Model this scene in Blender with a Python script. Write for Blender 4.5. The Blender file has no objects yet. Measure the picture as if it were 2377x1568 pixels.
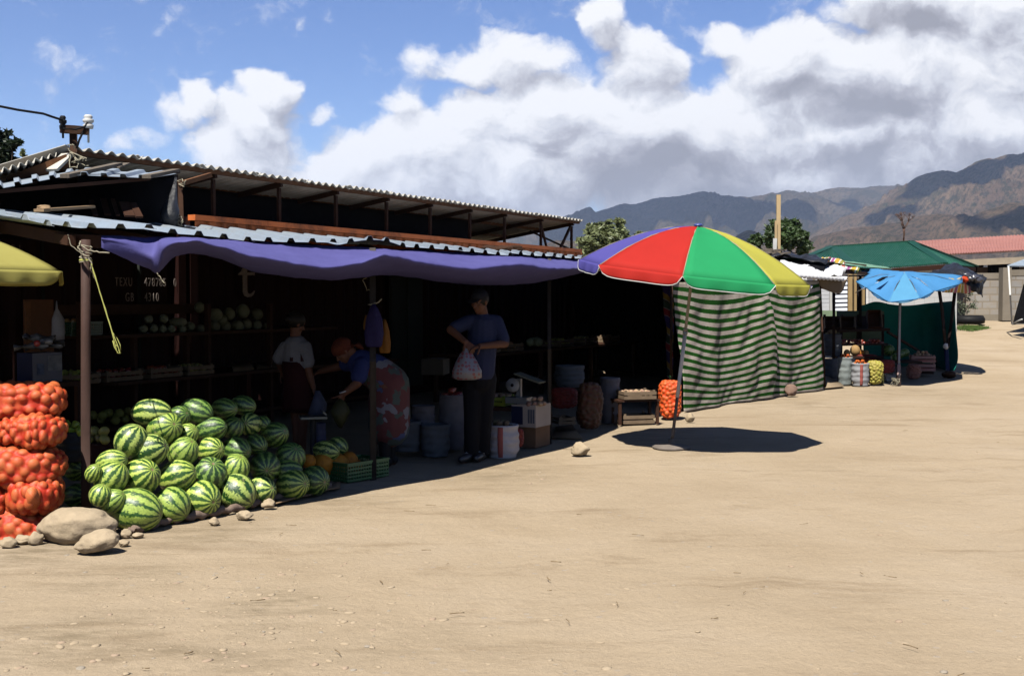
import bpy, math, random
import numpy as np
from mathutils import Vector, Matrix, noise
R = math.radians
PI = math.pi
rnd = random.Random(7)
sc = bpy.context.scene
COL = sc.collection
V = Vector
# ------------------------------------------------------------------ camera
FPX, U0, V0, HZ, CH = 2750.0, 1188.5, 784.0, 690.0, 1.6
TILT = math.atan((V0 - HZ) / FPX)
cam_data = bpy.data.cameras.new('camera')
cam = bpy.data.objects.new('camera', cam_data)
COL.objects.link(cam)
cam.location = (0, 0, CH)
cam.rotation_euler = (PI / 2 - TILT, 0, 0)
cam_data.sensor_width = 36.0
cam_data.lens = 36.0 * FPX / 2377.0
cam_data.clip_start = 0.1
cam_data.clip_end = 60000
sc.camera = cam

def smooth(t):
    t = min(1.0, max(0.0, t))
    return t * t * (3 - 2 * t)

def gh(x, y):
    return 1.0 * smooth((y - 21.5) / 16.0) * smooth((x + 2) / 6.0)

_ca, _sa = math.cos(TILT), math.sin(TILT)
def ray(u, v):
    a, b = (u - U0) / FPX, -(v - V0) / FPX
    d = V((a, _ca + b * _sa, b * _ca - _sa))
    return d / d.y
def P(u, v, Y):
    return V((0, 0, CH)) + ray(u, v) * Y
def G(u, v):
    d = ray(u, v)
    Y = 8.0
    for _ in range(60):
        g = gh(d.x * Y, Y)
        Yn = (g - CH) / d.z if d.z < -1e-4 else 60
        Y = 0.6 * Y + 0.4 * min(Yn, 80)
    p = V((0, 0, CH)) + d * Y
    p.z = gh(p.x, p.y)
    return p
def ppm(Y):
    return FPX / Y

# ------------------------------------------------------------------ objects
def thing(name, label, cat, loc=(0, 0, 0), rotz=0, group=None):
    o = bpy.data.objects.new(name, None)
    COL.objects.link(o)
    o.empty_display_size = 0.1
    o.location = loc
    o.rotation_euler = (0, 0, rotz)
    return tag(o, label, cat, group)
def tag(o, label=None, cat=None, group=None, kind=None):
    if label: o['label'] = label
    if cat: o['category'] = cat
    if group: o['group'] = group
    if kind: o['kind'] = kind
    return o
def link_mesh(name, me, parent=None):
    o = bpy.data.objects.new(name, me)
    COL.objects.link(o)
    if parent is not None: o.parent = parent
    return o
def dup(root, loc=None, rot=None, scale=None, label=None, group=None):
    r = root.copy()
    COL.objects.link(r)
    if loc is not None: r.location = loc
    if rot is not None: r.rotation_euler = rot
    if scale is not None: r.scale = scale
    if label: r['label'] = label
    if group: r['group'] = group
    for ch in list(root.children):
        c = ch.copy(); COL.objects.link(c); c.parent = r
        for g in ch.children:
            d = g.copy(); COL.objects.link(d); d.parent = c
    return r

def frame_of(d, upv=(0, 0, 1)):
    d = V(d).normalized()
    u = V(upv)
    if abs(d.dot(u)) > 0.98: u = V((0, 1, 0)) if abs(d.y) < 0.9 else V((1, 0, 0))
    x = d.cross(u).normalized()
    return d, x, x.cross(d).normalized()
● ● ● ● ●
▶ _Given request_
From the first line above through the line containing "return FPX / Y", copy everything exactly, without the pictures.

▶ _Result below_
Model this scene in Blender with a Python script. Write for Blender 4.5. The Blender file has no objects yet. Measure the picture as if it were 2377x1568 pixels.
import bpy, math, random
import numpy as np
from mathutils import Vector, Matrix, noise
R = math.radians
PI = math.pi
rnd = random.Random(7)
sc = bpy.context.scene
COL = sc.collection
V = Vector
# ------------------------------------------------------------------ camera
FPX, U0, V0, HZ, CH = 2750.0, 1188.5, 784.0, 690.0, 1.6
TILT = math.atan((V0 - HZ) / FPX)
cam_data = bpy.data.cameras.new('camera')
cam = bpy.data.objects.new('camera', cam_data)
COL.objects.link(cam)
cam.location = (0, 0, CH)
cam.rotation_euler = (PI / 2 - TILT, 0, 0)
cam_data.sensor_width = 36.0
cam_data.lens = 36.0 * FPX / 2377.0
cam_data.clip_start = 0.1
cam_data.clip_end = 60000
sc.camera = cam

def smooth(t):
    t = min(1.0, max(0.0, t))
    return t * t * (3 - 2 * t)

def gh(x, y):
    return 1.0 * smooth((y - 21.5) / 16.0) * smooth((x + 2) / 6.0)

_ca, _sa = math.cos(TILT), math.sin(TILT)
def ray(u, v):
    a, b = (u - U0) / FPX, -(v - V0) / FPX
    d = V((a, _ca + b * _sa, b * _ca - _sa))
    return d / d.y
def P(u, v, Y):
    return V((0, 0, CH)) + ray(u, v) * Y
def G(u, v):
    d = ray(u, v)
    Y = 8.0
    for _ in range(60):
        g = gh(d.x * Y, Y)
        Yn = (g - CH) / d.z if d.z < -1e-4 else 60
        Y = 0.6 * Y + 0.4 * min(Yn, 80)
    p = V((0, 0, CH)) + d * Y
    p.z = gh(p.x, p.y)
    return p
def ppm(Y):
    return FPX / Y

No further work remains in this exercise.